* _Supplied information_
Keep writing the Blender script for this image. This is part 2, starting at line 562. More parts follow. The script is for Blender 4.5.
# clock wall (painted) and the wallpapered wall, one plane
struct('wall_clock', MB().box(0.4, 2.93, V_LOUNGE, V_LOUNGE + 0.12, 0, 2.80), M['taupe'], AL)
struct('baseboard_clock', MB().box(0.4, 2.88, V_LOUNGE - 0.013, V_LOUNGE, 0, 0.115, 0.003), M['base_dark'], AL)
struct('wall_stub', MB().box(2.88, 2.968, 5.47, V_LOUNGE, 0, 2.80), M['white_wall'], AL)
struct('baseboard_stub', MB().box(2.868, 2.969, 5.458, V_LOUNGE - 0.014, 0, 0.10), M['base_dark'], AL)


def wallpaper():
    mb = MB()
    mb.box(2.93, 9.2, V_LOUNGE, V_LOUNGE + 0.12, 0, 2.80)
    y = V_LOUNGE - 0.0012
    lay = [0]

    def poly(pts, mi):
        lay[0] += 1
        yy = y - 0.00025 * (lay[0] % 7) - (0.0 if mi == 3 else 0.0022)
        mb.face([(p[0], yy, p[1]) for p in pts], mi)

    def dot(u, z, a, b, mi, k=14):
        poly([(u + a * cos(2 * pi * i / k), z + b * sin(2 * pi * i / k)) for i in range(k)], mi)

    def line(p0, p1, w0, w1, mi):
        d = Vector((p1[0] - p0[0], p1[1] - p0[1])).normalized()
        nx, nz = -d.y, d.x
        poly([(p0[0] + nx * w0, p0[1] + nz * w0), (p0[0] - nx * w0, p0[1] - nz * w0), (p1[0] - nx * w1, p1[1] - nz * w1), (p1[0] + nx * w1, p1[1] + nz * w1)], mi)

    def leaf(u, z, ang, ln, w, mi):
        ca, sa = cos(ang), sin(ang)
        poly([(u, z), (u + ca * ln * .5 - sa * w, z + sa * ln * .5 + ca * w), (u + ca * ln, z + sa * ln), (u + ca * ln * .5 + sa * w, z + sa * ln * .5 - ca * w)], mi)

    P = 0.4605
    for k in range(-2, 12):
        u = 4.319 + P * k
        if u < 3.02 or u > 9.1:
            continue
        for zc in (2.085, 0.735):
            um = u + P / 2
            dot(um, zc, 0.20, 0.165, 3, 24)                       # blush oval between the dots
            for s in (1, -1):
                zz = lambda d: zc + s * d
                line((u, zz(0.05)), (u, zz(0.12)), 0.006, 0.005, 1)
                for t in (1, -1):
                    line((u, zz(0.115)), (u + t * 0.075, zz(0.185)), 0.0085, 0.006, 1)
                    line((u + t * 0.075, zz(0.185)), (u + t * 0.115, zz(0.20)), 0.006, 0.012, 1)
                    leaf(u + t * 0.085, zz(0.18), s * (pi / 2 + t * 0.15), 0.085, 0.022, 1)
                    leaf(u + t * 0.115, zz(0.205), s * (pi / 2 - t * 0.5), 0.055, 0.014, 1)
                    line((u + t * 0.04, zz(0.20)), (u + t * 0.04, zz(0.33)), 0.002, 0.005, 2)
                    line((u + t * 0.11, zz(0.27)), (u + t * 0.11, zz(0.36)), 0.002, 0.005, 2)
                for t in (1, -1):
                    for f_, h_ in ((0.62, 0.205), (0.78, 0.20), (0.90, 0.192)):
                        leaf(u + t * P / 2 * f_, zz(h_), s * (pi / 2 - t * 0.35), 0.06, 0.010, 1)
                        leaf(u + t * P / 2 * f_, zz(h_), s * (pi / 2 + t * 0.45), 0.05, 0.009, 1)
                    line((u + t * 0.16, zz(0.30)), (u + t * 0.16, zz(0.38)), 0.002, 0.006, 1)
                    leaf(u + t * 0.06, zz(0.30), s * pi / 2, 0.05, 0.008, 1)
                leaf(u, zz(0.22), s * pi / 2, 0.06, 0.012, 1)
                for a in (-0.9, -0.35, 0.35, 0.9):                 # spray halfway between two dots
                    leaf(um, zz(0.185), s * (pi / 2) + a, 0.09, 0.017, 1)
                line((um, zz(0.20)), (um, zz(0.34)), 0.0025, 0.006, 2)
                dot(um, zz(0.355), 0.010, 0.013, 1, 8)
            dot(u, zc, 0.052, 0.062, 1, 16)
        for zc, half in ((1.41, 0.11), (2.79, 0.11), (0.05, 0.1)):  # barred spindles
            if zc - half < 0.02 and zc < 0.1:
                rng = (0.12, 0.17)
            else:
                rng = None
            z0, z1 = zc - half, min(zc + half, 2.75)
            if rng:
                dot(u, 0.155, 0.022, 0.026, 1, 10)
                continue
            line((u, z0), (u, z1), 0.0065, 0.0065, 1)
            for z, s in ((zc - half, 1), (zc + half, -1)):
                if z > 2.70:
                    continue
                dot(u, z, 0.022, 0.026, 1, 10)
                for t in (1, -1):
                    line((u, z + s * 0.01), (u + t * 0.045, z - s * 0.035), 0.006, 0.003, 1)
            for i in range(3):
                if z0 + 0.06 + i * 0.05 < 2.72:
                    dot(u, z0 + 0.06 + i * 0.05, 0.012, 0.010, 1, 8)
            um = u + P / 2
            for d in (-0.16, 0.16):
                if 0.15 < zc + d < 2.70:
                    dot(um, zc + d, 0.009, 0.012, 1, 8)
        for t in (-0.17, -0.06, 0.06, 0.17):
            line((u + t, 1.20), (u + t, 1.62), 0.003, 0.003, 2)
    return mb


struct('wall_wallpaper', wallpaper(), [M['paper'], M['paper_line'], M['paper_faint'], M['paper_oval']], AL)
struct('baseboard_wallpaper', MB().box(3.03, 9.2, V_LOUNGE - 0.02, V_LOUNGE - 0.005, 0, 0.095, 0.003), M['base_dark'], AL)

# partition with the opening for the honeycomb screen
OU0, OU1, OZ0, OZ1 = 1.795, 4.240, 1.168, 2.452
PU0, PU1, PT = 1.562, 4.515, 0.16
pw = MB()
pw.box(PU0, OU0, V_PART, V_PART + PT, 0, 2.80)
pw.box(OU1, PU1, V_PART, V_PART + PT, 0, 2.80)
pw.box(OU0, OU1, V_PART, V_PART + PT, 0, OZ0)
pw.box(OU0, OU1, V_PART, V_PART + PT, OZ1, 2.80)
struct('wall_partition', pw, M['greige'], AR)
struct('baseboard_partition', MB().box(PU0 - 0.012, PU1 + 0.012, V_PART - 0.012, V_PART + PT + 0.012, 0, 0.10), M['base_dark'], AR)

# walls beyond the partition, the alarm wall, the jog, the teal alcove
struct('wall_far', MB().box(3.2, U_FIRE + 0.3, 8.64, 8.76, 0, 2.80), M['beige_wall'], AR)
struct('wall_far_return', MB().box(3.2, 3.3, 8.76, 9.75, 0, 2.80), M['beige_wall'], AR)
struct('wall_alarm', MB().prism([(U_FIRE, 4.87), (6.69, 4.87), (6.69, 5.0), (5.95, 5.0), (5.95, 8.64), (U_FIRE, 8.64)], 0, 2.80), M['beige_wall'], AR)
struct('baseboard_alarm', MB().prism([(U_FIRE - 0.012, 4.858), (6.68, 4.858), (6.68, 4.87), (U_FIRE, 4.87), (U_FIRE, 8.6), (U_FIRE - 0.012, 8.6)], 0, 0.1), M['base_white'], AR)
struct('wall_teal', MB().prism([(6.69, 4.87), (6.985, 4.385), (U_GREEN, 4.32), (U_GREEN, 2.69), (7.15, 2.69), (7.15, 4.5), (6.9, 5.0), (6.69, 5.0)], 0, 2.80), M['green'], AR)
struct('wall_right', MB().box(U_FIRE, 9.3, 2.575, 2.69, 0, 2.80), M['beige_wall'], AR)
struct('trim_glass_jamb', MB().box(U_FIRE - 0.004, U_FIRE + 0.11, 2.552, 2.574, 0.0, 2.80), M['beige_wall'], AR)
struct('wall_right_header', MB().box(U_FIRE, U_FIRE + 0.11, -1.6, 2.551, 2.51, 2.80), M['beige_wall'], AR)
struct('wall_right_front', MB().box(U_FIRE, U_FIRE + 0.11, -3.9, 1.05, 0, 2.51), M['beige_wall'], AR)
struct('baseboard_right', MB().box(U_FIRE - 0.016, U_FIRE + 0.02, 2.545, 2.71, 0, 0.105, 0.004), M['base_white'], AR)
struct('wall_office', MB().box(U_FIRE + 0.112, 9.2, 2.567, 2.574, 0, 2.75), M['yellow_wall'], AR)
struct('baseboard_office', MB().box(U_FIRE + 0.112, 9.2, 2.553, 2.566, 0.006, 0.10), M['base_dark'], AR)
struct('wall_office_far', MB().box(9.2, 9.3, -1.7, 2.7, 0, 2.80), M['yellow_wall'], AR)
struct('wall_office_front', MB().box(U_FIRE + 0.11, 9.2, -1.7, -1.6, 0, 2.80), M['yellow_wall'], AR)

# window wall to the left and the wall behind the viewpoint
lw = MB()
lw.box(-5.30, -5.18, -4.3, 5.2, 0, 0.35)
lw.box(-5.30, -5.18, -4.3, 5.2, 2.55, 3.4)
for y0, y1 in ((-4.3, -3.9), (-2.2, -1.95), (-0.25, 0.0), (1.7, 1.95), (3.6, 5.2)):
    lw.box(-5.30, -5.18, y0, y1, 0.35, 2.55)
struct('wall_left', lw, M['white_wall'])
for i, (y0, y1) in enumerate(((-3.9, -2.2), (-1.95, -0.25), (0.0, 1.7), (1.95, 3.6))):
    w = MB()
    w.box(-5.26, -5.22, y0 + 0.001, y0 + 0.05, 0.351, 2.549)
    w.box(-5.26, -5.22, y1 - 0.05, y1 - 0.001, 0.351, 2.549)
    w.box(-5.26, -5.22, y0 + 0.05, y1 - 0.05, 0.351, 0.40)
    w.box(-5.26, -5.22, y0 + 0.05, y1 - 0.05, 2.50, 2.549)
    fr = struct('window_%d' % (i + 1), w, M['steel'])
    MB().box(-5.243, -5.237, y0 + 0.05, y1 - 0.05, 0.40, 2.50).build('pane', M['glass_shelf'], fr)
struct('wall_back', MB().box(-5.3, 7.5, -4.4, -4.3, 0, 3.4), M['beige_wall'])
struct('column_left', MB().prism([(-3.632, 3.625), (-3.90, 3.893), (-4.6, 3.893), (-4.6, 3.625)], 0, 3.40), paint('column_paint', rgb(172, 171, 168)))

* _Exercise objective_
Extract the first line above and each line after it up to and including the one with "poly([(u + a", please, exactly and with nothing else.

* _Complete answer_
Keep writing the Blender script for this image. This is part 2, starting at line 562. More parts follow. The script is for Blender 4.5.
# clock wall (painted) and the wallpapered wall, one plane
struct('wall_clock', MB().box(0.4, 2.93, V_LOUNGE, V_LOUNGE + 0.12, 0, 2.80), M['taupe'], AL)
struct('baseboard_clock', MB().box(0.4, 2.88, V_LOUNGE - 0.013, V_LOUNGE, 0, 0.115, 0.003), M['base_dark'], AL)
struct('wall_stub', MB().box(2.88, 2.968, 5.47, V_LOUNGE, 0, 2.80), M['white_wall'], AL)
struct('baseboard_stub', MB().box(2.868, 2.969, 5.458, V_LOUNGE - 0.014, 0, 0.10), M['base_dark'], AL)


def wallpaper():
    mb = MB()
    mb.box(2.93, 9.2, V_LOUNGE, V_LOUNGE + 0.12, 0, 2.80)
    y = V_LOUNGE - 0.0012
    lay = [0]

    def poly(pts, mi):
        lay[0] += 1
        yy = y - 0.00025 * (lay[0] % 7) - (0.0 if mi == 3 else 0.0022)
        mb.face([(p[0], yy, p[1]) for p in pts], mi)

    def dot(u, z, a, b, mi, k=14):
        poly([(u + a * cos(2 * pi * i / k), z + b * sin(2 * pi * i / k)) for i in range(k)], mi)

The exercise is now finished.